- **Goal of the exercise**: Would you output the whole listing below, exactly as it reads?

- **Supplied information**:
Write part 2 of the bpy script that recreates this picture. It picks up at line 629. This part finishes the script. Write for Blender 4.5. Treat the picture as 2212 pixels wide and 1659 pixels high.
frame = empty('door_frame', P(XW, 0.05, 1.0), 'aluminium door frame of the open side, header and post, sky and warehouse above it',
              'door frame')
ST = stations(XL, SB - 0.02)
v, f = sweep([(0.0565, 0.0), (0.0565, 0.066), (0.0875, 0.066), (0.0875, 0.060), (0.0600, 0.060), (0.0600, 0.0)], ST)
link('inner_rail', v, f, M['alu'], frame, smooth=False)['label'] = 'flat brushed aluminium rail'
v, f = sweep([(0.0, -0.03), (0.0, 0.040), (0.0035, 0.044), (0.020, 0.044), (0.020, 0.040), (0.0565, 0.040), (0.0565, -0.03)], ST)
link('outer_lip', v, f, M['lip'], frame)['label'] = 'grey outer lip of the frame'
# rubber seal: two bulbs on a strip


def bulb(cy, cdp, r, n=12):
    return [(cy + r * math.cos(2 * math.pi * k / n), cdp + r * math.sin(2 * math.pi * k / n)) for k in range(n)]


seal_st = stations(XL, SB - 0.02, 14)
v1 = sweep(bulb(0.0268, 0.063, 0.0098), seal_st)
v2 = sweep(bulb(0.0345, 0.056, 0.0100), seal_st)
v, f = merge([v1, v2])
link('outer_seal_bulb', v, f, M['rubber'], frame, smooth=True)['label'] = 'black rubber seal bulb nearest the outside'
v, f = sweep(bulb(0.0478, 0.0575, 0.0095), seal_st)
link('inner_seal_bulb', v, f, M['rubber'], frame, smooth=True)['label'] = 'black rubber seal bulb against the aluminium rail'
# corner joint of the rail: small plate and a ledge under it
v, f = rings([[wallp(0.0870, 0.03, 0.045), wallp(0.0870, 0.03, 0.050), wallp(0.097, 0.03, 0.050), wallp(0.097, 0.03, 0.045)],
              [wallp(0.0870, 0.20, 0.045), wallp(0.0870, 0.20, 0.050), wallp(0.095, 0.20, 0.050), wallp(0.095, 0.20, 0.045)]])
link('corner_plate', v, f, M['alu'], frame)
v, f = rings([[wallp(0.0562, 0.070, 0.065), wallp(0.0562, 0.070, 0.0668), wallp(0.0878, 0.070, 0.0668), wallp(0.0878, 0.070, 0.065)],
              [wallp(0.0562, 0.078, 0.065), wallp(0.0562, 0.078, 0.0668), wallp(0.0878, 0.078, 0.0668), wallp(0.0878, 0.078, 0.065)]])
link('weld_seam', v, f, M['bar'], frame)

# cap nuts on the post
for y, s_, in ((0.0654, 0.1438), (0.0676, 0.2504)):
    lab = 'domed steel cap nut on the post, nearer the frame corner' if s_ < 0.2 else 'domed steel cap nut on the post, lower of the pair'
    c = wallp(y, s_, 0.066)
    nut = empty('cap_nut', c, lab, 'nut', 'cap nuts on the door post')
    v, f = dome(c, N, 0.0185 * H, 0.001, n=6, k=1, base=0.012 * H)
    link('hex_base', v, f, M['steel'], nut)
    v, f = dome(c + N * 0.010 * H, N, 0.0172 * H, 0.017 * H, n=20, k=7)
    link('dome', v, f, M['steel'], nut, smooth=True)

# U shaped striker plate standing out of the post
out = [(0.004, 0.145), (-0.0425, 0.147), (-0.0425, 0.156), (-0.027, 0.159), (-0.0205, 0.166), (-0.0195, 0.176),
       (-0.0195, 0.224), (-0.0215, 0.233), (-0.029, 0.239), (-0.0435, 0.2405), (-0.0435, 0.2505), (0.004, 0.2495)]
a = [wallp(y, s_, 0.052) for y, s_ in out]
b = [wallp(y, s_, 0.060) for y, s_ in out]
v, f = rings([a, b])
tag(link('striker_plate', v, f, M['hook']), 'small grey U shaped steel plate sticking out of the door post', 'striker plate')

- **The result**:
Write part 2 of the bpy script that recreates this picture. It picks up at line 629. This part finishes the script. Write for Blender 4.5. Treat the picture as 2212 pixels wide and 1659 pixels high.
frame = empty('door_frame', P(XW, 0.05, 1.0), 'aluminium door frame of the open side, header and post, sky and warehouse above it',
              'door frame')
ST = stations(XL, SB - 0.02)
v, f = sweep([(0.0565, 0.0), (0.0565, 0.066), (0.0875, 0.066), (0.0875, 0.060), (0.0600, 0.060), (0.0600, 0.0)], ST)
link('inner_rail', v, f, M['alu'], frame, smooth=False)['label'] = 'flat brushed aluminium rail'
v, f = sweep([(0.0, -0.03), (0.0, 0.040), (0.0035, 0.044), (0.020, 0.044), (0.020, 0.040), (0.0565, 0.040), (0.0565, -0.03)], ST)
link('outer_lip', v, f, M['lip'], frame)['label'] = 'grey outer lip of the frame'
# rubber seal: two bulbs on a strip


def bulb(cy, cdp, r, n=12):
    return [(cy + r * math.cos(2 * math.pi * k / n), cdp + r * math.sin(2 * math.pi * k / n)) for k in range(n)]


seal_st = stations(XL, SB - 0.02, 14)
v1 = sweep(bulb(0.0268, 0.063, 0.0098), seal_st)
v2 = sweep(bulb(0.0345, 0.056, 0.0100), seal_st)
v, f = merge([v1, v2])
link('outer_seal_bulb', v, f, M['rubber'], frame, smooth=True)['label'] = 'black rubber seal bulb nearest the outside'
v, f = sweep(bulb(0.0478, 0.0575, 0.0095), seal_st)
link('inner_seal_bulb', v, f, M['rubber'], frame, smooth=True)['label'] = 'black rubber seal bulb against the aluminium rail'
# corner joint of the rail: small plate and a ledge under it
v, f = rings([[wallp(0.0870, 0.03, 0.045), wallp(0.0870, 0.03, 0.050), wallp(0.097, 0.03, 0.050), wallp(0.097, 0.03, 0.045)],
              [wallp(0.0870, 0.20, 0.045), wallp(0.0870, 0.20, 0.050), wallp(0.095, 0.20, 0.050), wallp(0.095, 0.20, 0.045)]])
link('corner_plate', v, f, M['alu'], frame)
v, f = rings([[wallp(0.0562, 0.070, 0.065), wallp(0.0562, 0.070, 0.0668), wallp(0.0878, 0.070, 0.0668), wallp(0.0878, 0.070, 0.065)],
              [wallp(0.0562, 0.078, 0.065), wallp(0.0562, 0.078, 0.0668), wallp(0.0878, 0.078, 0.0668), wallp(0.0878, 0.078, 0.065)]])
link('weld_seam', v, f, M['bar'], frame)

# cap nuts on the post
for y, s_, in ((0.0654, 0.1438), (0.0676, 0.2504)):
    lab = 'domed steel cap nut on the post, nearer the frame corner' if s_ < 0.2 else 'domed steel cap nut on the post, lower of the pair'
    c = wallp(y, s_, 0.066)
    nut = empty('cap_nut', c, lab, 'nut', 'cap nuts on the door post')
    v, f = dome(c, N, 0.0185 * H, 0.001, n=6, k=1, base=0.012 * H)
    link('hex_base', v, f, M['steel'], nut)
    v, f = dome(c + N * 0.010 * H, N, 0.0172 * H, 0.017 * H, n=20, k=7)
    link('dome', v, f, M['steel'], nut, smooth=True)

# U shaped striker plate standing out of the post
out = [(0.004, 0.145), (-0.0425, 0.147), (-0.0425, 0.156), (-0.027, 0.159), (-0.0205, 0.166), (-0.0195, 0.176),
       (-0.0195, 0.224), (-0.0215, 0.233), (-0.029, 0.239), (-0.0435, 0.2405), (-0.0435, 0.2505), (0.004, 0.2495)]
a = [wallp(y, s_, 0.052) for y, s_ in out]
b = [wallp(y, s_, 0.060) for y, s_ in out]
v, f = rings([a, b])
tag(link('striker_plate', v, f, M['hook']), 'small grey U shaped steel plate sticking out of the door post', 'striker plate')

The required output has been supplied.